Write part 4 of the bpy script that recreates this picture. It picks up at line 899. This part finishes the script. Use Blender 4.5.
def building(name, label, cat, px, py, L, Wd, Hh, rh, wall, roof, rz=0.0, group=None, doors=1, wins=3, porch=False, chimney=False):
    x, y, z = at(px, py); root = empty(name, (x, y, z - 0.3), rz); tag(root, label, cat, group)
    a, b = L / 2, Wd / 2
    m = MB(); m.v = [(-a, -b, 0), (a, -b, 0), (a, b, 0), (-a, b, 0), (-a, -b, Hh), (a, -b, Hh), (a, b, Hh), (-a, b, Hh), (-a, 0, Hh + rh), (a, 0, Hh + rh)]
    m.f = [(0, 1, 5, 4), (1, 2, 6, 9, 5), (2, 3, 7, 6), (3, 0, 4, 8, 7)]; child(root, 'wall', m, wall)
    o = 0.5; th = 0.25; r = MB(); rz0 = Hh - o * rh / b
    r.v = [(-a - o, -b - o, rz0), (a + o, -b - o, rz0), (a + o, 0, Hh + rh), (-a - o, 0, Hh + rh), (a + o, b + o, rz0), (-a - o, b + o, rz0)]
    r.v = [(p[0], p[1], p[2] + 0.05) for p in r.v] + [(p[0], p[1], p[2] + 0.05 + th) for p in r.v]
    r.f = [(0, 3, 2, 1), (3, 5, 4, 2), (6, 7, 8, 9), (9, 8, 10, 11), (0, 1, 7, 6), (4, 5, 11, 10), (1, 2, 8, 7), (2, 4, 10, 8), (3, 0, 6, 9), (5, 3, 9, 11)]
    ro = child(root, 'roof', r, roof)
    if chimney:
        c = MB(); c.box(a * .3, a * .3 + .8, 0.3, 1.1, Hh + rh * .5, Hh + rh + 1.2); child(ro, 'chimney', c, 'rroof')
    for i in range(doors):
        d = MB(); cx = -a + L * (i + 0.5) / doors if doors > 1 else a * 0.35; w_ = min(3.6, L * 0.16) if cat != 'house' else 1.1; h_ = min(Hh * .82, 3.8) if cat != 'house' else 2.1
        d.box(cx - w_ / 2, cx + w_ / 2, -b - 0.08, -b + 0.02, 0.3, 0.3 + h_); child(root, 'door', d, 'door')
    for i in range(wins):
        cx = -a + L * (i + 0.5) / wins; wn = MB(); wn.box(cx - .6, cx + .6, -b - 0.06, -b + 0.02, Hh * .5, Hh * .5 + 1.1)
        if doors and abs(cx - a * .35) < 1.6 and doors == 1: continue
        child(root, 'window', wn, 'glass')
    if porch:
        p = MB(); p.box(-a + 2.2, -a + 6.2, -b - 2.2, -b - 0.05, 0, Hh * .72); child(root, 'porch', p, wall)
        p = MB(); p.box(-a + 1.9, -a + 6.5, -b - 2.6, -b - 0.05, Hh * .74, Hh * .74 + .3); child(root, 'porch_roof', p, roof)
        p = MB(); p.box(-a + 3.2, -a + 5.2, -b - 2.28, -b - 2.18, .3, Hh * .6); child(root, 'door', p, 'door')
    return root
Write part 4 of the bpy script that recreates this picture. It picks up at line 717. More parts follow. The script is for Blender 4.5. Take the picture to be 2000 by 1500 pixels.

— Exercise goal —
Among the lines of the material, find those that hold the word "Blender" and copy them.

— Finished answer —
Write part 4 of the bpy script that recreates this picture. It picks up at line 899. This part finishes the script. Use Blender 4.5.
Write part 4 of the bpy script that recreates this picture. It picks up at line 717. More parts follow. The script is for Blender 4.5. Take the picture to be 2000 by 1500 pixels.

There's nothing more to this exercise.